И что же? Начав последний, самый крутой подъем, герой вскоре понимает, что «никогда не поднимется на нее (вершину. — И. Ш.), потому что нет никакого иного мира, кроме того, единственного, который он оставил внизу».

Гегешидзе, всегда идущий до конца, и здесь верен себе. О Вамехе сказано: «Он не мог подняться, ибо это было  б е с с м ы с л е н н о» (подчеркнуто мной. — И. Ш.). «Бессмысленно»… Точное слово. Исчерпывающее. Оно замыкает круг страданий и поисков Вамеха, грешника и рыцаря, надорвавшегося в непосильных и — что самое горькое! — бесплодных поисках и притязаниях. Героя мучила жажда недостижимого…

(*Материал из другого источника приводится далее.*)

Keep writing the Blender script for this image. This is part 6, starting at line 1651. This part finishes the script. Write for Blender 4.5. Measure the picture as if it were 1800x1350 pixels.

Изо всех произведений, включенных в эту книгу, «Грешник», при всей своей внешней реалистичности, наверное, все-таки наиболее условен, выстроен как философема и притчево заострен. Он захватывает главные «плацдармы» в поисках этого писателя, метит и словно бы первооткрывает их. В «Грешнике», на мой взгляд, есть «почтя весь» Гегешидзе; остальные вещи подхватывают и разрабатывают отдельные аспекты этого романа.

Так, в повестях «Погоня» и «Чертов поворот» явствен мотив рокового  с л у ч а я, круто изменяющего линию человеческой судьбы, причем то, что составляет фабулу «Чертова поворота», просто присутствует в тексте «Грешника» как поведанная одним из персонажей романа история. В ней удивляет, поражает своей фатальностью, какой-то предопределенностью свыше гибель двух шоферов, двоюродных братьев, свалившихся в пропасть на одном и том же крутом повороте шоссе, в один и тот же час, с разрывом в одни сутки… Роковая сцепленность двух смертей на одном и том же Чертовом повороте плохо укладывается в обыденное, трезво логическое сознание, и пастухи-табунщики, случайно видевшие, как ухнула с шоссе в реку вторая машина, с жаром обсуждают происшествие. Один, «мужчина средних лет», не желает верить увиденному — не может быть, только вчера здесь слетела в бездну машина, только вчера!.. Другой, «совсем мальчик», оспаривает сомнения старшего, задавая бесхитростный, типично «детский», но куда более близкий к истине риторический вопрос, в котором в общем-то есть уже и ответ: «А почему не может?»